Shares of state-owned power equipment maker Bharat Heavy Electricals slipped over 2.5 percent intraday on Wednesday after the company declared its September quarter earnings which missed analyst expectations as profit increased 5.9 percent year-on-year despite operational loss, aided by other income.

Revenue from operations in Q2 fell 5.8 percent year-on-year to Rs 6,168.36 crore (hit by both segments industry, power), but grew by 15.2 percent from previous quarter, the company said.
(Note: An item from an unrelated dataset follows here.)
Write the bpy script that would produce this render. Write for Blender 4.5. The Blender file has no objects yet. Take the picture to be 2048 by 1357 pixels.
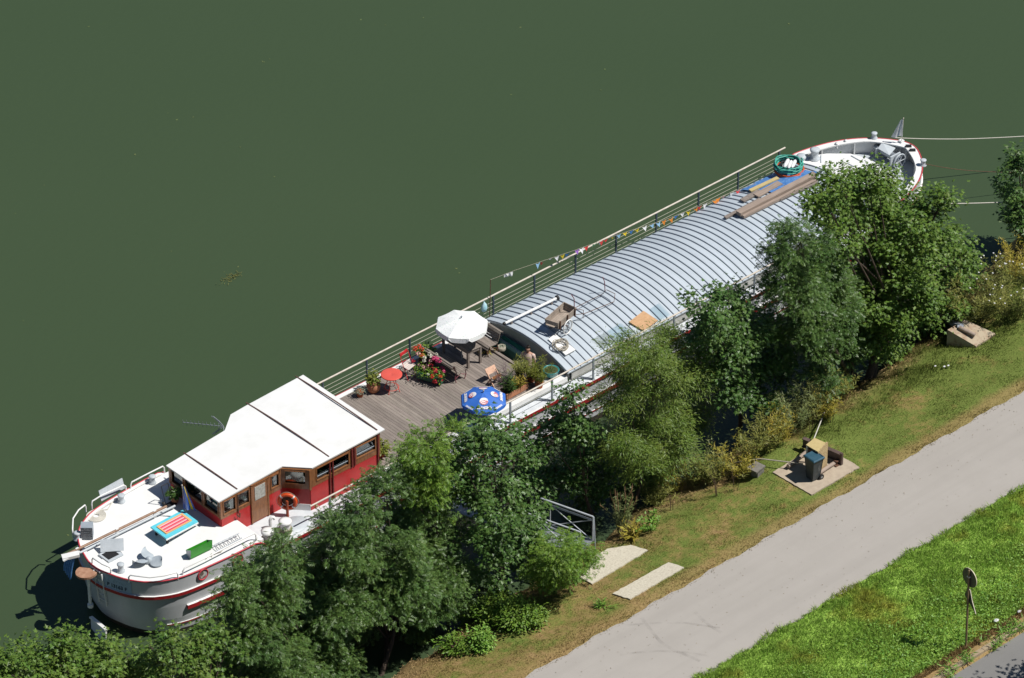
import bpy, math, random
import numpy as np
from mathutils import Vector, Matrix
random.seed(7)
rng = np.random.default_rng(11)
S = bpy.context.scene
rad = math.radians

# ---------------------------------------------------------------- camera
# world axes: X runs along the barge from stern to bow, Y towards the far side of the river, Z up, water at z = 0
TH, PH = 0.73294, 0.60889
CAM = np.array([-63.95766, -91.86138, 89.09922])
FPX = 8600.0                                   # focal length in pixels of the 2048 wide photograph
RV = np.array([math.cos(TH), -math.sin(TH), 0.0])
GV = np.array([math.sin(TH), math.cos(TH), 0.0])
FV = GV * math.cos(PH) - np.array([0, 0, 1.0]) * math.sin(PH)
UV_ = GV * math.sin(PH) + np.array([0, 0, 1.0]) * math.cos(PH)
cam_data = bpy.data.cameras.new('camera')
cam_data.sensor_width = 36.0
cam_data.lens = FPX / 2048 * 36.0
cam_data.clip_start = 1.0
cam_data.clip_end = 3000.0
cam = bpy.data.objects.new('camera', cam_data)
S.collection.objects.link(cam)
cam.matrix_world = Matrix(((RV[0], UV_[0], -FV[0], CAM[0]), (RV[1], UV_[1], -FV[1], CAM[1]),
                           (RV[2], UV_[2], -FV[2], CAM[2]), (0, 0, 0, 1)))
S.camera = cam

# ---------------------------------------------------------------- light
SUNDIR = Vector((0.419, -0.492, 1.0)).normalized()
sun_data = bpy.data.lights.new('sun', 'SUN')
sun_data.energy = 5.0
sun_data.angle = rad(0.53)
sun_data.color = (1.0, 0.965, 0.91)
sun = bpy.data.objects.new('sun', sun_data)
S.collection.objects.link(sun)
sun.rotation_euler = SUNDIR.to_track_quat('Z', 'Y').to_euler()
sun.location = (20, -20, 60)
world = bpy.data.worlds.new('World')
S.world = world
world.use_nodes = True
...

Other income shot up 147.4 percent to Rs 485 crore while other expenses increased sharply by 81.6 percent to Rs 1,256.4 crore compared with corresponding quarter last fiscal.
Research firm Macquarie has maintained a high conviction underperform rating on Bharat Heavy Electricals with a target of Rs 72 per share. The house is of the view that Q2 numbers for BHEL is weak all around and believes that some of the profit was eked out due to forex gains.

The firm is of the view that BHEL needs 19 percent revenue growth in H2 to reach to FY18 consensus number of Rs 31,000 crore adding that bulk of the positives, like restart of stalled projects and L1 pipeline is factored in.

With slow revenue turnaround, the entire operating leverage story falls flat. Structural headwinds remain with renewables, NPA in thermal power and under-utilisation of existing plants, it said.

Global research firm UBS has reiterated a sell call on Bharat Heavy Electricals with a target of Rs 49 per share. It believes that medium-term challenges remain while stagnating order book and low visibility of RoE improvement underpin sell call.

The firm is of the view that revenues missed estimates resulting in EBITDA loss. Abundant untied thermal capacity, thermal capacity under construction and sharp decline in renewable tariffs to keep order inflows low adding that medium term order inflows are unlikely to surpass FY18-19 revenue estimates.

It expects stagnation in order book, slow momentum in the non-power business and weak of return on equity.

At 09:22 hrs Bharat Heavy Electricals was quoting at Rs 90.50, down Rs 2.65, or 2.84 percent. It has touched an intraday high of Rs 91.50 and an intraday low of Rs 90.00.